The unit circle is a particular type of circle with center #(0,0)# (the origin) and radius #1#, so its equation is:
#x^2+y^2=1#
We are told that the line #y=-1/3x+k# (which has slope #-1/3# and #y#-intercept #k#) is tangent to this circle in the first quadrant. In order to determine #k#, we'll need the point of tangency - that is, the point #(x,y)# where the line touches the circle.
Now, since the slope of the tangent line is #-1/3# at this unknown point, we know the derivative of the unit circle is #-1/3# at that point. Why? Because the slope of the tangent line is the definition of the derivative! So in order to find the point of tangency, we'll find the derivative of the unit circle, set it equal to #-1/3#, and solve.

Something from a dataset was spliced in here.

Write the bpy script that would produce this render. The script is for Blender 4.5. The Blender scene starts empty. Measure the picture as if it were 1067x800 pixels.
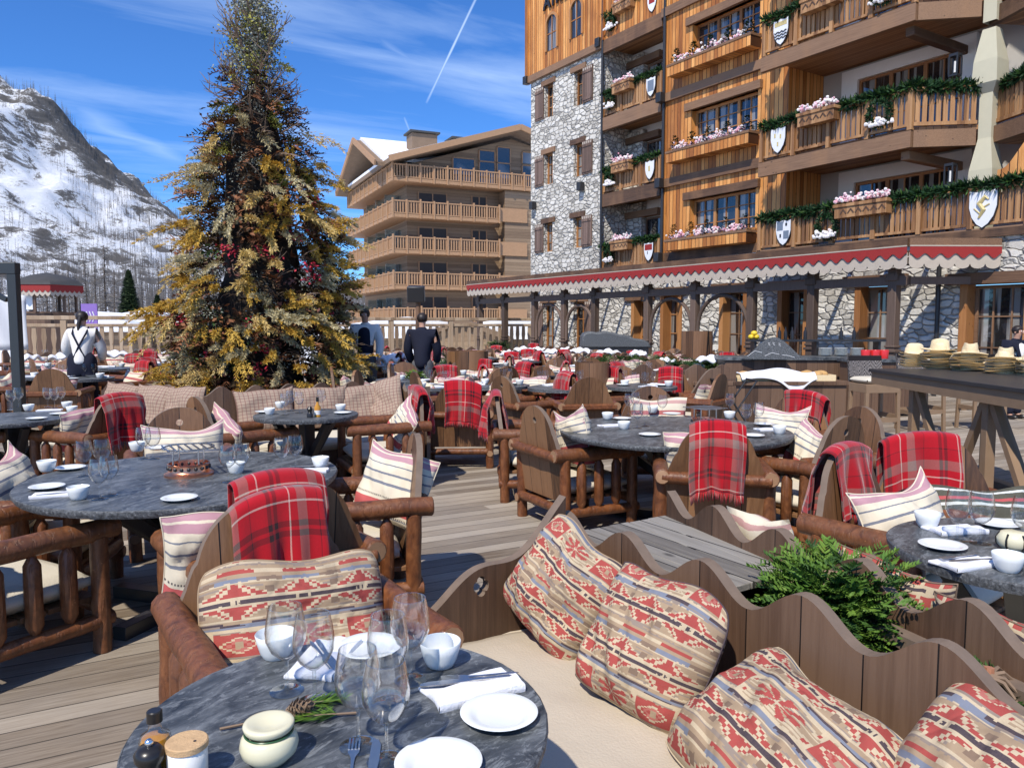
import bpy, bmesh, math, random
from mathutils import Vector, Matrix, noise
R = random.Random(7)
rad = math.radians
C = bpy.context.scene.collection
pi = math.pi
# ------------------------------------------------------------------ camera frame used to read places off the photo
YAW, PITCH, EYE, FPX = rad(32.4), rad(4.43), 1.6, 800.0
def ray(px, py):
    a = (px - 533.5) / FPX; b = (400 - py) / FPX
    fw = math.cos(PITCH) + b * math.sin(PITCH); up = b * math.cos(PITCH) - math.sin(PITCH)
    return a * math.cos(YAW) + fw * math.sin(YAW), -a * math.sin(YAW) + fw * math.cos(YAW), up
def at(px, py, h=0.0):
    X, Y, U = ray(px, py); t = (h - EYE) / U
    return Vector((X * t, Y * t, h))
def far(px, depth, z=0.0):          # a place so many metres ahead
    l = (px - 533.5) / FPX * depth
    return Vector((l * math.cos(YAW) + depth * math.sin(YAW), -l * math.sin(YAW) + depth * math.cos(YAW), z))
# ------------------------------------------------------------------ node helpers
class NT:
    def __init__(s, name, rough=0.6, spec=None):
        m = bpy.data.materials.new(name); m.use_nodes = True
        s.m = m; s.t = m.node_tree; s.n = s.t.nodes; s.b = s.n['Principled BSDF']
        s.b.inputs['Roughness'].default_value = rough
        if spec is not None: s.b.inputs['Specular IOR Level'].default_value = spec
        s.out = s.n['Material Output']
    def L(s, a, b): s.t.links.new(a, b)
    def val(s, inp, v):
        if hasattr(v, 'is_output'): s.L(v, inp)
        elif isinstance(v, (tuple, list)) and len(v) == 3 and inp.type == 'RGBA': inp.default_value = (*v, 1)
        else: inp.default_value = v
    def math(s, op, a, b=0.0, c=0.0, clamp=False):
        n = s.n.new('ShaderNodeMath'); n.operation = op; n.use_clamp = clamp
        s.val(n.inputs[0], a); s.val(n.inputs[1], b); s.val(n.inputs[2], c); return n.outputs[0]
    def mix(s, f, a, b, mode='MIX'):
        n = s.n.new('ShaderNodeMix'); n.data_type = 'RGBA'; n.blend_type = mode
        s.val(n.inputs[0], f); s.val(n.inputs[6], a); s.val(n.inputs[7], b); return n.outputs[2]
    def obj(s): return s.n.new('ShaderNodeTexCoord').outputs['Object']
    def uv(s): return s.n.new('ShaderNodeTexCoord').outputs['UV']
    def rnd(s): return s.n.new('ShaderNodeObjectInfo').outputs['Random']
    def sep(s, v):
        n = s.n.new('ShaderNodeSeparateXYZ'); s.L(v, n.inputs[0]); return n.outputs
    def comb(s, x, y, z):
        n = s.n.new('ShaderNodeCombineXYZ')
        for i, q in enumerate((x, y, z)): s.val(n.inputs[i], q)
        return n.outputs[0]
    def map(s, v, scale=(1, 1, 1), loc=(0, 0, 0), rot=(0, 0, 0)):
        n = s.n.new('ShaderNodeMapping'); s.L(v, n.inputs[0])
        s.val(n.inputs[1], loc); n.inputs[2].default_value = rot; n.inputs[3].default_value = scale; return n.outputs[0]
    def noise(s, v, scale=5, detail=4, rough=0.55, dist=0.0, col=False):
        n = s.n.new('ShaderNodeTexNoise'); s.L(v, n.inputs['Vector'])
        n.inputs['Scale'].default_value = scale; n.inputs['Detail'].default_value = detail
        n.inputs['Roughness'].default_value = rough; n.inputs['Distortion'].default_value = dist
        return n.outputs['Color' if col else 'Fac']
    def white(s, v, d='1D'):
        n = s.n.new('ShaderNodeTexWhiteNoise'); n.noise_dimensions = d
        s.L(v, n.inputs['W' if d == '1D' else 'Vector']); return n.outputs['Value']
    def voro(s, v, scale, feature='F1', rnd=1.0):
        n = s.n.new('ShaderNodeTexVoronoi'); n.feature = feature; s.L(v, n.inputs['Vector'])
        n.inputs['Scale'].default_value = scale; n.inputs['Randomness'].default_value = rnd; return n.outputs
    def ramp(s, f, stops, interp='LINEAR'):
        n = s.n.new('ShaderNodeValToRGB'); s.L(f, n.inputs[0]); e = n.color_ramp.elements; n.color_ramp.interpolation = interp
        while len(e) < len(stops): e.new(0.5)
        for i, (p, c) in enumerate(stops):
            e[i].position = p; e[i].color = (*c, 1) if len(c) == 3 else c
        return n.outputs[0]
    def bump(s, h, strength=0.3, dist=0.01):
        n = s.n.new('ShaderNodeBump'); n.inputs['Strength'].default_value = strength; n.inputs['Distance'].default_value = dist
        s.L(h, n.inputs['Height']); s.L(n.outputs[0], s.b.inputs['Normal'])
    def base(s, c): s.val(s.b.inputs['Base Color'], c); return s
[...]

Taking the derivative of #x^2+y^2=1# will require implicit differentiation:
#d/dx(x^2+y^2)=d/dx(1)#
#2x+2ydy/dx=0#
#x+ydy/dx=0#
#dy/dx=-x/y#
Since #x^2+y^2=1#, solving for #y# yields #y=sqrt(1-x^2)#. That means
#dy/dx=-x/(sqrt(1-x^2))#
Now we set this equal to #-1/3#:
#-1/3=-x/(sqrt(1-x^2))#
#1/3=x/(sqrt(1-x^2))#
#1/3sqrt(1-x^2)=x#
#1/9(1-x^2)=x^2#
#1-x^2=9x^2#
#1=10x^2->x=+-sqrt(1/10)#
Since we're dealing with the first quadrant, we use the positive square root:
#x=sqrt(1/10)#
Alright, almost there! Now we plug this into #y=sqrt(1-x^2)# to solve for #y#:
#y=sqrt(1-x^2)#
#y=sqrt(1-(sqrt(1/10))^2)#
#y=sqrt(1-1/10)=sqrt(9/10)=3/sqrt(10)#
Yay! We found out point of tangency: #(sqrt(1/10),3/sqrt(10))#. Finally, we can plug this into #y=-1/3x+k# to find #k#:
#y=-1/3x+k#
#3/sqrt(10)=-1/3sqrt(1/10)+k#
#3/sqrt(10)+1/3sqrt(1/10)=k#
#3/sqrt(10)+1/(3sqrt(10))=k#
#9/(3sqrt(10))+1/(3sqrt(10))=k#
#k=(10)/(3sqrt(10))=sqrt(10)/3#
Therefore the equation of the tangent line is #y=-1/3x+sqrt(10)/3#.